Not that it wouldn’t be absolutely fantastic to show up at a high school reunion with a bestseller in one hand and a Man Booker Award in the other.

Writing is the way that I contribute to a community I love, the way I participate in the world. The most important evolution in my approach toward literature is in knowing that my part in it is miniscule. I love and believe in literature more and more as time goes by, but I’ve long since stopped loving and believing that I was the epicenter of it. The Ernest Hemingway Model requires a great deal of self-focus and disallows generosity, much less reverence, toward the incredible, diverse world of stories and those who craft them.
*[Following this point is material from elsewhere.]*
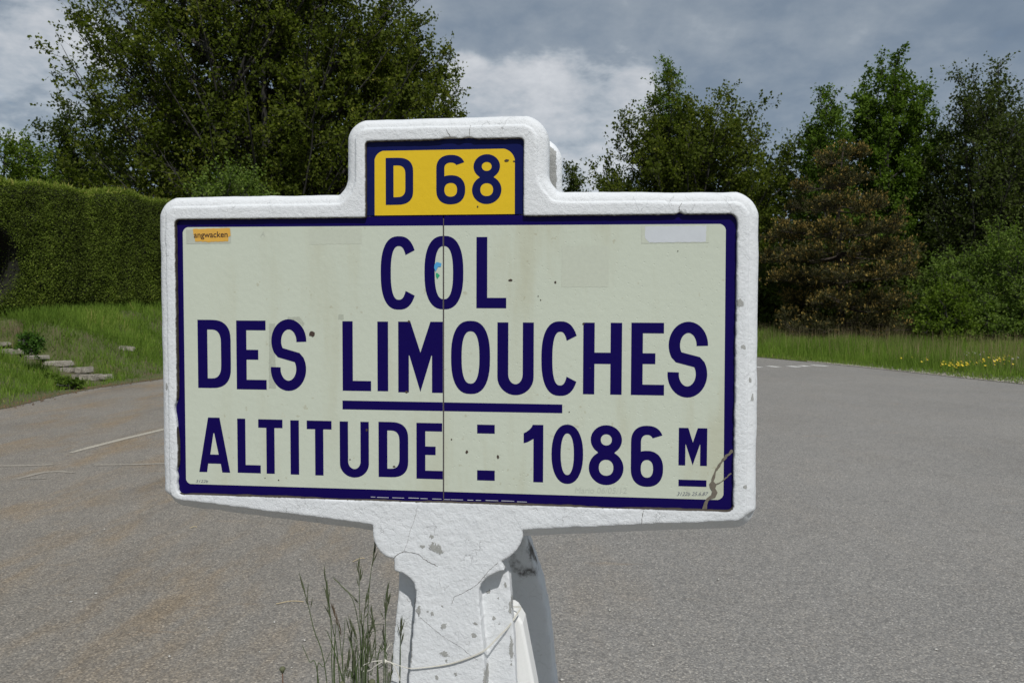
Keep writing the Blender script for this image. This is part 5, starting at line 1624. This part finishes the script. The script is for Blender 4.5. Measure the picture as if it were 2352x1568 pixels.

So while my manufactured bio is technically all true, it’s not the truth. Nor are the Don Evans Is Really Fucking Unbelievable blurbs pasted onto my book jackets and website. This is another somewhat obligatory and unpleasant act of self-marketing in which the author—ME—collects and even solicits positive comments, ignoring, of course, anything resembling criticism. There is deceit via omission. The honest companion to my Praise for Donald G. Evans section would read:

  • “Your interest in Playboy is appreciated.” The Editors, Playboy.
  • “we know how much effort went into this submission…” The Editors, Alaska Quarterly Review.
  • “thanks for your courtesy…” The North American Review
  • “Please feel encouraged…” The Iowa Review
  • “Thank you.” The New Yorker
  • “Congratulate yourself.” The Heekin Group Foundation
  • “I enjoyed this a lot. Please submit in the future. (upcoming theme: Dog)” Vignette
  • “I write to inform you that the 1996 winner of the James Jones First Novel Fellowship is Greg Herbek…” Patricia B. Heaman, Wilkes University.
  • “it is impossible for us to comment on the work, although we know it might be helpful.” The Editorial Staff, American Short Fiction
  • “A fine piece of writing but too literary for our tastes.” Speculative Fiction

I took rejection, as well as acceptance, personally for a while, and then moved on. I’m too busy to read about myself, and I don’t enjoy it. I like to interact with people and don’t mind talking about my work in the right setting. But I find a lot of what we consider necessary evils to be….well, not necessary. Of course, writers who do those things well, and who do them aggressively, tend to get better agents, publishers, sell more books, and so forth. I’m not saying I’m above prostituting myself for success. Just that I’m a picky prostitute.